June: The Rain Persists

While May is the rainiest month of the year, it is closely followed by June, which is very humid. Showers abound, apart from in the coastal cities where frequent dry spells can be expected.

July: The Heat Takes Hold

In July, the situation changes in most regions, except for in the west and centre, which are still subject to showers. The heat is rising, especially in the Black Sea region which can reach 30°C. To cool off, head to Bucovina and its monasteries hidden in the forest. Putna Monastery is one of the must-sees: a place of pilgrimage nestled in the hills, it houses the tomb of Stephen the Great, who founded many religious buildings in Moldova.

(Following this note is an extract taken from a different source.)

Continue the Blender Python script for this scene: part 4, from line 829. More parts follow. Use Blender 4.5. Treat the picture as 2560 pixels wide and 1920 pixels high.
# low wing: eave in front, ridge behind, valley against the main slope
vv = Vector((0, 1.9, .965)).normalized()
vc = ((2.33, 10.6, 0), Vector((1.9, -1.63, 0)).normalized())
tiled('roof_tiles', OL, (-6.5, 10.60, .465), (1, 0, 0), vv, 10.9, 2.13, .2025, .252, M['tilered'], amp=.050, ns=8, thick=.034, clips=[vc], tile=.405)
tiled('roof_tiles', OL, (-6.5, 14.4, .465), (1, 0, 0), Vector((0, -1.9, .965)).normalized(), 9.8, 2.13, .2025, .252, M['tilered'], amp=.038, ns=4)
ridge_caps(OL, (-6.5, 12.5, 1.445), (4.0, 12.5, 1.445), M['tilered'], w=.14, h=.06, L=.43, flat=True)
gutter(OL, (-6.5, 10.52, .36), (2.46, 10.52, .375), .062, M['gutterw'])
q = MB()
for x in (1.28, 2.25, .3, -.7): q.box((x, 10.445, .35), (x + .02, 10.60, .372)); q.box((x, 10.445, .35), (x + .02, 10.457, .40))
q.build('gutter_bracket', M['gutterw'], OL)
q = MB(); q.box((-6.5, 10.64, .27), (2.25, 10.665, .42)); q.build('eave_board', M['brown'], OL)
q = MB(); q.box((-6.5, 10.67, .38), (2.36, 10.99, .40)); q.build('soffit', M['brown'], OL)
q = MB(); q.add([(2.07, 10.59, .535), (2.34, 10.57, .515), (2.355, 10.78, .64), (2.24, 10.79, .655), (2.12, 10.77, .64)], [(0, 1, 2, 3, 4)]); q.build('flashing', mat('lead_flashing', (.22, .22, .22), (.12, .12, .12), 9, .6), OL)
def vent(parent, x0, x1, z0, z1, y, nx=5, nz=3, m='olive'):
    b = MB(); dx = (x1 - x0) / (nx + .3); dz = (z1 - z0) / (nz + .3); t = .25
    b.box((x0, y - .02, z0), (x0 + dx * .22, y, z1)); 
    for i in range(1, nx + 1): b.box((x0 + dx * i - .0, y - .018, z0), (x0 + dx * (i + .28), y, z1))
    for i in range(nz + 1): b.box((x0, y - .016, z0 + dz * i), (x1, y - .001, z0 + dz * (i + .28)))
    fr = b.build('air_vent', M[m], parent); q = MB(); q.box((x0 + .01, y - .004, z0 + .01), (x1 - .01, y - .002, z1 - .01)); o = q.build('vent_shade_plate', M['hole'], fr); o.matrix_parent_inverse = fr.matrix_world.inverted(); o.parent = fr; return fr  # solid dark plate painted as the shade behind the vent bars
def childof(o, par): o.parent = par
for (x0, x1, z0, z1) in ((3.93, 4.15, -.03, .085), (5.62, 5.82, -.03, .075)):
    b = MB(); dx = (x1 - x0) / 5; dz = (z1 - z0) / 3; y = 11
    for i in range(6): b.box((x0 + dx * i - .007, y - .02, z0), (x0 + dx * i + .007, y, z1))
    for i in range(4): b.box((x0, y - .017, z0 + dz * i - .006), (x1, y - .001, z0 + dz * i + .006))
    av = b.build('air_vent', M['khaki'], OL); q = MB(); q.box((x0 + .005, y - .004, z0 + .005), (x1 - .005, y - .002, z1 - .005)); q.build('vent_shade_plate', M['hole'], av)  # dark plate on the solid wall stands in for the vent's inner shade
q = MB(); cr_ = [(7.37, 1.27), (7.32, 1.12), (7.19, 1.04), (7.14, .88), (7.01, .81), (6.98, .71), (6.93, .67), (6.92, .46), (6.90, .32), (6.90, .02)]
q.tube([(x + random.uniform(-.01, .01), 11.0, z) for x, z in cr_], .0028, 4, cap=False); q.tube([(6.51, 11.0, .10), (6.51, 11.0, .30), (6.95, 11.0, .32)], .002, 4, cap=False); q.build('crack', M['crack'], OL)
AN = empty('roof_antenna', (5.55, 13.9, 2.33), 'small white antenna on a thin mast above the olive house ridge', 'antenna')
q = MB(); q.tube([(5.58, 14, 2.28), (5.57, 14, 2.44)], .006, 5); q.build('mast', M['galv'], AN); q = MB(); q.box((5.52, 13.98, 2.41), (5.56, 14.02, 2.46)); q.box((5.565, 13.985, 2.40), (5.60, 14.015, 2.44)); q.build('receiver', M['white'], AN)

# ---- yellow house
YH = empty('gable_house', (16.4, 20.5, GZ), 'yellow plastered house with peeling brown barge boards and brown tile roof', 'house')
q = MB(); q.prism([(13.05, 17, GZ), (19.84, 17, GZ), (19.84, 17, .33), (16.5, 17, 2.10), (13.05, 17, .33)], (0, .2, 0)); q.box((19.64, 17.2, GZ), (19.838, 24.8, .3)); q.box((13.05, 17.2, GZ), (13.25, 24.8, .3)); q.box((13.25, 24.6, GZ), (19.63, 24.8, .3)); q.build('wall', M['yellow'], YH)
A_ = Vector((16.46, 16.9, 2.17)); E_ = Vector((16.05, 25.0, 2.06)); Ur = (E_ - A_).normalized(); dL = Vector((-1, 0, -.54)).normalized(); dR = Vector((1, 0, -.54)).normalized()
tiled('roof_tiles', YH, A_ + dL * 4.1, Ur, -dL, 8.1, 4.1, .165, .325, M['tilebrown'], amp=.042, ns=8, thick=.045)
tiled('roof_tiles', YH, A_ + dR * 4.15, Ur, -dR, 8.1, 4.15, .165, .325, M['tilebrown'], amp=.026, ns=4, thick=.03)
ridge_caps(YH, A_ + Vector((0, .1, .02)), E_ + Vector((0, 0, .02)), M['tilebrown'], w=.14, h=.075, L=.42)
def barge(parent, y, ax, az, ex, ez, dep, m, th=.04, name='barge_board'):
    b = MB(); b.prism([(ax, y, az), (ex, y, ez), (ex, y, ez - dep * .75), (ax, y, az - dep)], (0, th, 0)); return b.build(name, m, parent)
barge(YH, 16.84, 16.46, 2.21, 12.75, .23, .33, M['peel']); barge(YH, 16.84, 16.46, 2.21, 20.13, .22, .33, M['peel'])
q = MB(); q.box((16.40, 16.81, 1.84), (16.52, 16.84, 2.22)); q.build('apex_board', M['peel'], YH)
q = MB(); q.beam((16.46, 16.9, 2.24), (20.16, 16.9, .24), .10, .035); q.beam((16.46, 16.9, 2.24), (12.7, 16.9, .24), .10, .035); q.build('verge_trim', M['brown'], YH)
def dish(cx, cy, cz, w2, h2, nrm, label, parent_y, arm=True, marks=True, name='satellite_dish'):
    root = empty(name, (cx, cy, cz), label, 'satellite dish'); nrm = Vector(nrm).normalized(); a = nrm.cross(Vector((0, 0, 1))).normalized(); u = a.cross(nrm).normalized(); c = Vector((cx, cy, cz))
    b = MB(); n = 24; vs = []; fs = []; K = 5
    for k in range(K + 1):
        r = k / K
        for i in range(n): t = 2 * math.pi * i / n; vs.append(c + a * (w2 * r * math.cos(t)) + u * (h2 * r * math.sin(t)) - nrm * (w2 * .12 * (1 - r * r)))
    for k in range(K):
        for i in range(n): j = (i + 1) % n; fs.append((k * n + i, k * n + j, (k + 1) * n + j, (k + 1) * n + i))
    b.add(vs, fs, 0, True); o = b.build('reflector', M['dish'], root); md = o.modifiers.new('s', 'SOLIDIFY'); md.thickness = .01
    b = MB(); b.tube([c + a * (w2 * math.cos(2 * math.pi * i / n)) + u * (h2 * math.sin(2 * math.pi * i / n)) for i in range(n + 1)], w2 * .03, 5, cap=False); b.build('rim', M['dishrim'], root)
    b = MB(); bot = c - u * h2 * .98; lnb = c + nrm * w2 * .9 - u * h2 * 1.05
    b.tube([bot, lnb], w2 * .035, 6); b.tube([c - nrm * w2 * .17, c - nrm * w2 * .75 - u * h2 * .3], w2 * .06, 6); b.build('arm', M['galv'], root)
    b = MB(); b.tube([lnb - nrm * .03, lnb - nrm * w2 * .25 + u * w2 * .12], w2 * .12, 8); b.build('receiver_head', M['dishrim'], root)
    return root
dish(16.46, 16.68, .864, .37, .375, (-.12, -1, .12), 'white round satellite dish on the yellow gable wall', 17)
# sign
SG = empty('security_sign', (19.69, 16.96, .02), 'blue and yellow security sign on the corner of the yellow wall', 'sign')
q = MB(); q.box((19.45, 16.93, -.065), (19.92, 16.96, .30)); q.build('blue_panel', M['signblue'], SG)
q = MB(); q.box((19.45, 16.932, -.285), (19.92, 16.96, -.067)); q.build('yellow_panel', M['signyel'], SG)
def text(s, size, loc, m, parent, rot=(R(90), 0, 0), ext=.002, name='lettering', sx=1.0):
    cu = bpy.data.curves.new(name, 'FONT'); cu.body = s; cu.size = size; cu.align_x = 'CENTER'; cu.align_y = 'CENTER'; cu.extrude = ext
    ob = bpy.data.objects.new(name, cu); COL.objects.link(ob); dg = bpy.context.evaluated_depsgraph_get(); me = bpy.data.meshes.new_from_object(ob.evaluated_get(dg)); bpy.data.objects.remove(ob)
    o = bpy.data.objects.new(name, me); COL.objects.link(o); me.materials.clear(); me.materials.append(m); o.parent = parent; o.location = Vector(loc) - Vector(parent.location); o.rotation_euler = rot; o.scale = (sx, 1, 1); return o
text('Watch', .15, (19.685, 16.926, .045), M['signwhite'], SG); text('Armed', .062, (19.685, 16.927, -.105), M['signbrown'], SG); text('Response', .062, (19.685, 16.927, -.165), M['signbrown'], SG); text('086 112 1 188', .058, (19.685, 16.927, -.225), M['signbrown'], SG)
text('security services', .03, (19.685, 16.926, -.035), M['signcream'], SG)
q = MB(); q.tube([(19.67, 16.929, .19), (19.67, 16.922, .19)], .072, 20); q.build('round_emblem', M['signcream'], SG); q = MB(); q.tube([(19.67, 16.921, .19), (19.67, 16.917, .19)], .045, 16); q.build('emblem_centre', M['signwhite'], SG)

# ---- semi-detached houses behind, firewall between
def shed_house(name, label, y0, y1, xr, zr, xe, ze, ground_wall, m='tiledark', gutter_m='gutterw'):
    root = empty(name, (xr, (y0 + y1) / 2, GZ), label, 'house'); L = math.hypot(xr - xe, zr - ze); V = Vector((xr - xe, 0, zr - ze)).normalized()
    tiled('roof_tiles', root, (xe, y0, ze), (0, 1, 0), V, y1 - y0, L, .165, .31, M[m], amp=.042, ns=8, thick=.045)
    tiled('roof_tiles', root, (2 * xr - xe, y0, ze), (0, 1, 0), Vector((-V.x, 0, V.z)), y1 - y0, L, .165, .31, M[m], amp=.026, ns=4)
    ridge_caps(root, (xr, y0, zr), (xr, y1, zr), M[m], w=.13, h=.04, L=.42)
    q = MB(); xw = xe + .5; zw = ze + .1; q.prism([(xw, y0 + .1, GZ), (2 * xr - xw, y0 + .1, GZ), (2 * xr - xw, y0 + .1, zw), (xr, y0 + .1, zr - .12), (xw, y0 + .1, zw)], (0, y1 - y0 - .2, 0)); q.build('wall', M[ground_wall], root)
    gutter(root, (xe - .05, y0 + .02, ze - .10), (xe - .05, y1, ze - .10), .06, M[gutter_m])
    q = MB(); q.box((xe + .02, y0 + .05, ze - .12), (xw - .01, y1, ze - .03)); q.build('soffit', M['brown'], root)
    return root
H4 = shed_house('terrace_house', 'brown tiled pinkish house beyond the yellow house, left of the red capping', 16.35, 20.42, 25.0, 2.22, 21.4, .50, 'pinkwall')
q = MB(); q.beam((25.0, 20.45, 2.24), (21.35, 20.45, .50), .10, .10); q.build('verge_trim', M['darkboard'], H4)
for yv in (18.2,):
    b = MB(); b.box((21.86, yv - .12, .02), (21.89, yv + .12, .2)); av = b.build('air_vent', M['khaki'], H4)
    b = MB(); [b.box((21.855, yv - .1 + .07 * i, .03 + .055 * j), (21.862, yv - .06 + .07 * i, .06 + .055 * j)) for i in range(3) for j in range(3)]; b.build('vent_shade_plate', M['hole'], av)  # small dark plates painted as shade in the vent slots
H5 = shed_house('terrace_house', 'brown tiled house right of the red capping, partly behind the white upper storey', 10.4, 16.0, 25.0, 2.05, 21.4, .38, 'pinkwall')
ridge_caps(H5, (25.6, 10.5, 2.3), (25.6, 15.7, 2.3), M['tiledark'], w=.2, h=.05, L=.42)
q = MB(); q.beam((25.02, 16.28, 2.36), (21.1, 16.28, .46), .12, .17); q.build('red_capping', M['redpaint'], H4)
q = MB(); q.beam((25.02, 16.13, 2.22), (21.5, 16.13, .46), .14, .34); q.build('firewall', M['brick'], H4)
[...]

August: High Summer Heat Wave

In August, the entire country is plunged into heat and drought, except for the central zone. Plan to shelter during the hottest hours – you can expect 33°C in Bucharest and around 30°C in Bacau and Constanta. Fortunately, Romania is home to many beautiful lakes that are ideal for cooling off in. Take a trip to Sfanta Anna, located in the Ciomatu Mare mountains. Formed in the crater of a volcano, it is the only lake of its type in Romania and has beautifully clear water. You can also visit the many hot springs and spa towns in the surrounding area.

September: Time for Milder Weather

September is an ideal time to travel to Romania because rain is rare and the temperatures are pleasant. In Bucharest, Bacau and on the Black Sea coast, temperatures hover around 23°C and sun floods the regions. The west and centre are slightly cooler, hitting 18°C on average. History buffs can visit Gilau near Cluj Napoca to explore the ruins of a Roman fortress and a 15th century Renaissance castle, before heading to the authentic city of Huedin.

October: Partial Return of the Rains

October is a typical autumnal month, with some rainfall and temperatures between 12 and 15°C. The warmest cities are on the Black Sea coast and around Bucharest. The east and west still have reasonable temperatures, between 12 and 13°C with some rainfall, while the centre is slightly cooler at around 11°C. Constanta is one of the driest cities and there’s nothing quite like sunny autumn days by the sea.

November: Winter Returns November

is a fairly dry and sunny month in Romania, but pack your warm clothes as Bucharest and Constanta peak around 10 to 12°C. Inland and the west are even cooler, with an average of 6°C. The whole country can be visited at this time of year, provided you pack accordingly.

December: Bad Weather Resumes

December is not a great time to visit Romania because cloud cover intensifies, as does the rain. Some cities have a mild winter – especially those on the coast – but in the east, centre and west, temperatures drop dramatically.